The following ideas are wafting around the DVD-Audio world. First, record companies are united in wanting to "watermark" digital recordings in order to trace pirated versions. I had assumed that this would be in the form of low-rate data buried in the noise floor. But what if record companies want this watermarking of high-quality audio recordings to be high enough in level and/or frequency to survive successive digital/analog/digital conversions? As with CBS's analog "Copycode" scheme from the late 1980s, this will destroy the very benefit the new medium is intended to offer. Or what if the music industry decides to offer only a compressed audio format like DTS or AC-3, because it offers more robust watermarking opportunities?

Second, while the Pioneer player produced a pretty good sound from Classic's 96kHz data, I really wanted to hear those same data decoded by a true high-end decoder. But what if the record industry, faced with the prospect of a pirate taking that data straight into a digital audio workstation, mandates that any hardware manufacturer wanting to take out a licence to make DVD-Audio players has to sign a legally binding contract agreeing not to provide a digital data output? Or if they do, that it be restricted to the CD's 16-bit/44.1kHz format?
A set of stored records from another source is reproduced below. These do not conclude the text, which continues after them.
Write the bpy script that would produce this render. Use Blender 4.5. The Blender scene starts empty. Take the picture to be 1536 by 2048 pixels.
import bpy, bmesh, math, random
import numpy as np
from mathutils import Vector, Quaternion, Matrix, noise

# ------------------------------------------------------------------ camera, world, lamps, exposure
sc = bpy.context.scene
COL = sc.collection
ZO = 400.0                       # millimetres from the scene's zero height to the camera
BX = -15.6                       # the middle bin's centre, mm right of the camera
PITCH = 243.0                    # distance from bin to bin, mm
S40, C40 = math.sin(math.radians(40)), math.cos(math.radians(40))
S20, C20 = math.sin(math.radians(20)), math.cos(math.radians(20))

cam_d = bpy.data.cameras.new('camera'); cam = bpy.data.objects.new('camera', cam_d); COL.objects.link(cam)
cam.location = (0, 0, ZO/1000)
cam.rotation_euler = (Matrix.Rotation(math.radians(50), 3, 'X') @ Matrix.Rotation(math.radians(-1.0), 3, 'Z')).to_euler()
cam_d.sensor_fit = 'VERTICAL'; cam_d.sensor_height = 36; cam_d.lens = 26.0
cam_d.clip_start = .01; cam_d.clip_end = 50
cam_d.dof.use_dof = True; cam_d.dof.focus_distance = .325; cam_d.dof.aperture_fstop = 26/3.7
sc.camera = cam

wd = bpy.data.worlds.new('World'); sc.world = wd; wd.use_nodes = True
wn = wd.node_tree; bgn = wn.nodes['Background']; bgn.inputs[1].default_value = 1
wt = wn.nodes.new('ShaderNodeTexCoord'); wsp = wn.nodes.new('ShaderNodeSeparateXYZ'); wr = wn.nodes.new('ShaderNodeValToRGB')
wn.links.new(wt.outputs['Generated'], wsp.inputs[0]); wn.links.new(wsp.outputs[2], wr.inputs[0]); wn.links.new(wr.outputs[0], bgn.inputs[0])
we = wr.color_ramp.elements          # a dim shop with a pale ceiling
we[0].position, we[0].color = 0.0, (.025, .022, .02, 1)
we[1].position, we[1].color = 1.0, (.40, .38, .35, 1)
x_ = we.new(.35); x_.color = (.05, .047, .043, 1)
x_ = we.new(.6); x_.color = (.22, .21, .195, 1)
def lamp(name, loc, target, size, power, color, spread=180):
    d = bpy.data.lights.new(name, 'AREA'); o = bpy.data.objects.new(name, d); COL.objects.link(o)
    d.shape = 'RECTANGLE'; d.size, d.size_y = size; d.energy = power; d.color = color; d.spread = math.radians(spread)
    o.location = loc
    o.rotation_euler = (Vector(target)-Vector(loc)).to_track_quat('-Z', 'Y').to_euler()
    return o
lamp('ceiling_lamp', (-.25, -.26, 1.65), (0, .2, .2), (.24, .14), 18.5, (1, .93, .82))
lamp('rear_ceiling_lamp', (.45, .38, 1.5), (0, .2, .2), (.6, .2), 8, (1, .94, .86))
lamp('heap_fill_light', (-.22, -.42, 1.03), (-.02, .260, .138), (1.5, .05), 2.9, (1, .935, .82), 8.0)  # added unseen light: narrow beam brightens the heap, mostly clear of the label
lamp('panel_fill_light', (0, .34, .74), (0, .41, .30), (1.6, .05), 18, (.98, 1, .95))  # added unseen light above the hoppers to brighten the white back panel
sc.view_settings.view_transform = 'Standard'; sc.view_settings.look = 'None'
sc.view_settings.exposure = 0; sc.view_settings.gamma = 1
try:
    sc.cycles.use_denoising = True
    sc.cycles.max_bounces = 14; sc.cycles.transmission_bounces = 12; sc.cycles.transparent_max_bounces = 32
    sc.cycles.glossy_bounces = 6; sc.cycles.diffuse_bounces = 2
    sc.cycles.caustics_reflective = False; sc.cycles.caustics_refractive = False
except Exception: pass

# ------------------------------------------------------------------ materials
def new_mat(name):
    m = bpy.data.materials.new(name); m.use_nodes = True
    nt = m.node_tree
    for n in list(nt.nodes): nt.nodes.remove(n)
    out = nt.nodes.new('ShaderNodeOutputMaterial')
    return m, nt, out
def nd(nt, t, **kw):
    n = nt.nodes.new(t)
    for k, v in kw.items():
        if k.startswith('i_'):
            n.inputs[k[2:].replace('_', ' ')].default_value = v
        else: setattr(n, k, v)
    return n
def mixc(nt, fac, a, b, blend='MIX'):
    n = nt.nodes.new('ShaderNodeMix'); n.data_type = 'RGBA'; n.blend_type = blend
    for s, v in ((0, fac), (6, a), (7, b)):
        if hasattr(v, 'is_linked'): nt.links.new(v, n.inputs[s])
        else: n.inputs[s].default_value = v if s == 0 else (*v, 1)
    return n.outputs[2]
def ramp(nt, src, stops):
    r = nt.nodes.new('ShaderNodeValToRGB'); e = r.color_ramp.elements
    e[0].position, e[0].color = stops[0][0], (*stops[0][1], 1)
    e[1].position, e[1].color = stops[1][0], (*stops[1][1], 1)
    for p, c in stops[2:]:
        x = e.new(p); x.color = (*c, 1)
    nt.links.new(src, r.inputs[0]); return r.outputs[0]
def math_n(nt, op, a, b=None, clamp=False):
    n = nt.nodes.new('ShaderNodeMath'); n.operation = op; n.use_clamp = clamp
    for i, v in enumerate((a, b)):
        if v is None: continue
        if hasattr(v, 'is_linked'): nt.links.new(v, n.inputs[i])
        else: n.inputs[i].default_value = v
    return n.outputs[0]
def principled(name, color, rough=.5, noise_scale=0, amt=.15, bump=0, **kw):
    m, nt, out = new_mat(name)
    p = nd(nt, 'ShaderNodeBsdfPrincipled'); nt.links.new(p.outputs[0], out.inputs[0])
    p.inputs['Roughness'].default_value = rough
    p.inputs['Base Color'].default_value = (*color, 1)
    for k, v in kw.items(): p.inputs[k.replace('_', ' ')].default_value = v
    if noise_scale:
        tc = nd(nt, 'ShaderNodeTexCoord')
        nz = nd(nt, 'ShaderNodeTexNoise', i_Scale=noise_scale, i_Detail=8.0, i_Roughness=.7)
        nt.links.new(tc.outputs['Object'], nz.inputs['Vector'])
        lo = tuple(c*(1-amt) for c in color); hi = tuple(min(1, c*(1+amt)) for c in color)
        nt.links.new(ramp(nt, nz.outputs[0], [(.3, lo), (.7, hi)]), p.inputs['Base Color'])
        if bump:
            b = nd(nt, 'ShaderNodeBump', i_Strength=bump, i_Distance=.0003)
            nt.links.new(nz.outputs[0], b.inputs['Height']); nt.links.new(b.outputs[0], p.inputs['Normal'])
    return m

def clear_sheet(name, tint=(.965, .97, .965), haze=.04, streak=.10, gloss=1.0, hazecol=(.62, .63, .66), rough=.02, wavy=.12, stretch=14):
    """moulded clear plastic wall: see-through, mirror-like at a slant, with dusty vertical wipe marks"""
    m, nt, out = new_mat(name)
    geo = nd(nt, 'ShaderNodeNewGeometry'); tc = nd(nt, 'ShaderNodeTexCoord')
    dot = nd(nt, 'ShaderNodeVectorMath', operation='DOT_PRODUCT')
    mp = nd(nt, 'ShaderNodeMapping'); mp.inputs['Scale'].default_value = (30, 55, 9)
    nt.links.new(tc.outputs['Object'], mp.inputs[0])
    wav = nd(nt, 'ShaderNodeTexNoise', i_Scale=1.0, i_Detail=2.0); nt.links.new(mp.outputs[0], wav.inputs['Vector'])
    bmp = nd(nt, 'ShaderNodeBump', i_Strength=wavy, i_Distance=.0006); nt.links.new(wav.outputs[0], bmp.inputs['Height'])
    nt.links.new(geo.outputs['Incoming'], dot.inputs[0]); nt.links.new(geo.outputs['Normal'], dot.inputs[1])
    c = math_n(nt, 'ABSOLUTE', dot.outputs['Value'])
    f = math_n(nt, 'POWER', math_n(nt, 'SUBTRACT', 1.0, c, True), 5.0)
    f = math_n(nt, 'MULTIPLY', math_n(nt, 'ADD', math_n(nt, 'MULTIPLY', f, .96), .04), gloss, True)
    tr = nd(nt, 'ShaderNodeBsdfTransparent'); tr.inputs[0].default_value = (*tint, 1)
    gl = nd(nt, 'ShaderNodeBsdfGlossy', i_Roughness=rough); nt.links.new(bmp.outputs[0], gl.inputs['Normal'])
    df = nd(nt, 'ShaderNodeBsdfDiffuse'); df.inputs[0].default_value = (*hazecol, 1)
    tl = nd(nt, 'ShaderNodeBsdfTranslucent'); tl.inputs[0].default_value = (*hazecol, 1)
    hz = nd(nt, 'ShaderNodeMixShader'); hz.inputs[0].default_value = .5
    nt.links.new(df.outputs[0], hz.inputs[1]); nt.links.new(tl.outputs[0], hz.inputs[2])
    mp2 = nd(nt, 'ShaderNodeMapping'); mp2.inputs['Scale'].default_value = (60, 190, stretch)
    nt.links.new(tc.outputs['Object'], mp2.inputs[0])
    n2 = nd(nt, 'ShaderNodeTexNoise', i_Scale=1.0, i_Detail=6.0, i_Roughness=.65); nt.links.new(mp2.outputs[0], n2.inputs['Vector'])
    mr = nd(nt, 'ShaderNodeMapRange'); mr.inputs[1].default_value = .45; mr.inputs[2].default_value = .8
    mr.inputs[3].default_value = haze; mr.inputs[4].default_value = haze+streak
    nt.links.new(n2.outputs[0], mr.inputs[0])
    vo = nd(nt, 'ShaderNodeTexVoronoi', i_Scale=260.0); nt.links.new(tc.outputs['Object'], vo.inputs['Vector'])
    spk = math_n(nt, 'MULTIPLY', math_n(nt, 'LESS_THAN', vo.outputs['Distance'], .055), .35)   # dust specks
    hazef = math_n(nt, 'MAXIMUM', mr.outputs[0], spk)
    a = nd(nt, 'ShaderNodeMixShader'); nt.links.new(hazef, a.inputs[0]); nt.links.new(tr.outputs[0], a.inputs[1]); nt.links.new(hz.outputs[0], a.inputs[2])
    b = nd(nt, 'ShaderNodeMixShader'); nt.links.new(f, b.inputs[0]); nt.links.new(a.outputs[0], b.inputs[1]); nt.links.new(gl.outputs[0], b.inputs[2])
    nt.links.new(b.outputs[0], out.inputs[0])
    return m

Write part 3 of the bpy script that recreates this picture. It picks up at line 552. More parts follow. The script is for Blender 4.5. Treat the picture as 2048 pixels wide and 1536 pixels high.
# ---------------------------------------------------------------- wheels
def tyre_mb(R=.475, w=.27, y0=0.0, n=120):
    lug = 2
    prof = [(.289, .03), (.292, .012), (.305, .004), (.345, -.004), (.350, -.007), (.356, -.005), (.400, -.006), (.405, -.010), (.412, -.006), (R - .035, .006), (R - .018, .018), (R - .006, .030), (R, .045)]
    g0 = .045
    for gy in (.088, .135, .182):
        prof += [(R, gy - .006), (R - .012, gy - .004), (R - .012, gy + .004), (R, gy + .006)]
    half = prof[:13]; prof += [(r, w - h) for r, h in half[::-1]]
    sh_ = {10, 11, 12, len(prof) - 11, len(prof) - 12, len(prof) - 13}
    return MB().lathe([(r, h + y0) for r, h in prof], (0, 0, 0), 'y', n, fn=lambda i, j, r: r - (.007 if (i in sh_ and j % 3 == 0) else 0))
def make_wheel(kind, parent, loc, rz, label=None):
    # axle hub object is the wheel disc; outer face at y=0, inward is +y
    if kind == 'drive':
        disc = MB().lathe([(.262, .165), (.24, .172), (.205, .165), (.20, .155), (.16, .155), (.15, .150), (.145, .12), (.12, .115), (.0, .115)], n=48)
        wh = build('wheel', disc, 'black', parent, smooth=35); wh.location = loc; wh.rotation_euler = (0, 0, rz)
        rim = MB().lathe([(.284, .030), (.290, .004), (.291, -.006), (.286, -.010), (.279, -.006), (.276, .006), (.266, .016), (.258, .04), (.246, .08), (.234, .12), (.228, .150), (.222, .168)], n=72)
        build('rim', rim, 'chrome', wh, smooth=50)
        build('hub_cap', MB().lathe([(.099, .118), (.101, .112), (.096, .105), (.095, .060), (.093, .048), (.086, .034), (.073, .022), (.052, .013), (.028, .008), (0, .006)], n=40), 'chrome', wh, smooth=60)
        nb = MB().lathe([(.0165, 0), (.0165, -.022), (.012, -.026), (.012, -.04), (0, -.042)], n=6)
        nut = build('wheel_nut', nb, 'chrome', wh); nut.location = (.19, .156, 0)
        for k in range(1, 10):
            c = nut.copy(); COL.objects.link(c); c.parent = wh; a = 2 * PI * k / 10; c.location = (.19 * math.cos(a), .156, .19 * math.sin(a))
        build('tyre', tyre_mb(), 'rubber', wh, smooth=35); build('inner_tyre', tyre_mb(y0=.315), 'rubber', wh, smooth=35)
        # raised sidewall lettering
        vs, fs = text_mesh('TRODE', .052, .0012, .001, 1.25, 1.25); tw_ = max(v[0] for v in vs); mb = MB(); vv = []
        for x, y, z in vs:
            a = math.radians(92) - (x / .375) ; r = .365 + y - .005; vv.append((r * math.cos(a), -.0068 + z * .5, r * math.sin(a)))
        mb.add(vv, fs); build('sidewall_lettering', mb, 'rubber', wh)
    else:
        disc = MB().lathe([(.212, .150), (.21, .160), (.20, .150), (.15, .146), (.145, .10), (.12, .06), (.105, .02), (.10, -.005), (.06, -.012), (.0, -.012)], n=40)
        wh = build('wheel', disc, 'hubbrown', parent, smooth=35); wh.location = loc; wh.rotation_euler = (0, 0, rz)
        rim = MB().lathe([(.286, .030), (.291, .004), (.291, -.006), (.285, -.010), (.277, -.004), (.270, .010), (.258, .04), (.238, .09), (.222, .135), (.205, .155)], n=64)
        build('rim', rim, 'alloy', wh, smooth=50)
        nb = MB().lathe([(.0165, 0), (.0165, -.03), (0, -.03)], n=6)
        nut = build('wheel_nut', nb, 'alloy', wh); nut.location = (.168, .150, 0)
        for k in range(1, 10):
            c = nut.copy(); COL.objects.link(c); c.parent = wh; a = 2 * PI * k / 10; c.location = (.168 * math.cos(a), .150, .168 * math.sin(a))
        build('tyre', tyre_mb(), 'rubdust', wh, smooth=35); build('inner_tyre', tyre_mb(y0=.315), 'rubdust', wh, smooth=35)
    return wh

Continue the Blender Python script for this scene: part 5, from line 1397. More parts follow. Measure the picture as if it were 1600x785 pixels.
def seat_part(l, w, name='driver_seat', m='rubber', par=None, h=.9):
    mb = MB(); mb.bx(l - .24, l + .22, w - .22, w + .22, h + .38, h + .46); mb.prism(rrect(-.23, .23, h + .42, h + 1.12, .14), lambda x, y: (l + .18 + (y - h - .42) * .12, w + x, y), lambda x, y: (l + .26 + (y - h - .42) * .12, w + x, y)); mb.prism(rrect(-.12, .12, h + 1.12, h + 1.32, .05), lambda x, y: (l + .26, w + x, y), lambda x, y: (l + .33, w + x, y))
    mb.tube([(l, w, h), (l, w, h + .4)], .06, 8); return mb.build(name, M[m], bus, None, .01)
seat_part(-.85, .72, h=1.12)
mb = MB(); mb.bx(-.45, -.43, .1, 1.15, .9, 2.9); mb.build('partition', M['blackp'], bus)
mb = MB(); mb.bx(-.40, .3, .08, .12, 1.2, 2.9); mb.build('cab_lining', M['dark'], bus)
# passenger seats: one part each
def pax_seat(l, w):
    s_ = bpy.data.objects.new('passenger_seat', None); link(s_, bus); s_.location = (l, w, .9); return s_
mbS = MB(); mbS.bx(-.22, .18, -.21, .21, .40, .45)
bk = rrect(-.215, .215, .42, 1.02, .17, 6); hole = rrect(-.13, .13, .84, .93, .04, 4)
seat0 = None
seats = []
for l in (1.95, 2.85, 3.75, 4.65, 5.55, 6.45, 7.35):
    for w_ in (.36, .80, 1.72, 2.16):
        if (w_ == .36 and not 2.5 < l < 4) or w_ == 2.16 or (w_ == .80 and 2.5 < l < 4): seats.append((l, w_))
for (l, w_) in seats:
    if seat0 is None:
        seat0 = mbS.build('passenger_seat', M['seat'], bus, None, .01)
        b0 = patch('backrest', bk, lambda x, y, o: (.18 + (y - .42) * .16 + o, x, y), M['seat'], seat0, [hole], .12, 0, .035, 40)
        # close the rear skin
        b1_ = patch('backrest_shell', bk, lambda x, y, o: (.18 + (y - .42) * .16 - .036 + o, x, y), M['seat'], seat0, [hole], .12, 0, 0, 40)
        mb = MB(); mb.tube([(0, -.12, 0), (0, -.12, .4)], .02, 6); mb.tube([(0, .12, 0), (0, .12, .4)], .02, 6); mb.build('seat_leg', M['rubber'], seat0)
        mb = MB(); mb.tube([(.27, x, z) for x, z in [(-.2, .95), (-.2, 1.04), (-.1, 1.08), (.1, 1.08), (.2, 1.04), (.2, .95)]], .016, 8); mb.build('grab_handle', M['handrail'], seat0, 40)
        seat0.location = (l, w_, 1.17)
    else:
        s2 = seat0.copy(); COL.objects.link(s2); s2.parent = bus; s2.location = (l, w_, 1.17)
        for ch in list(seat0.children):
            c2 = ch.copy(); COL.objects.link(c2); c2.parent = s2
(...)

The first hi-fi revolution was brought about almost a half-century ago by the LP. "[My baby] bought me a hi-fi for Christmas. Now I'm living in Paradise!" sang Chuck Berry in celebration. The second revolution was triggered 15 years ago by CD. With DVD-Audio, we are poised on the verge of a third paradigm in domestic music reproduction, in which even inexpensive mass-market playback equipment—like that Pioneer DVD player—will be able to produce sound quality better than the best CD player. And in which true high-end components working with multiple channels will give music lovers sound that might approach that heard in the concert hall. It would be a crime if we are to be denied it. And it would be a paradox if it is DVD-Video, courtesy of Classic's pioneering efforts, that give us some of what we want.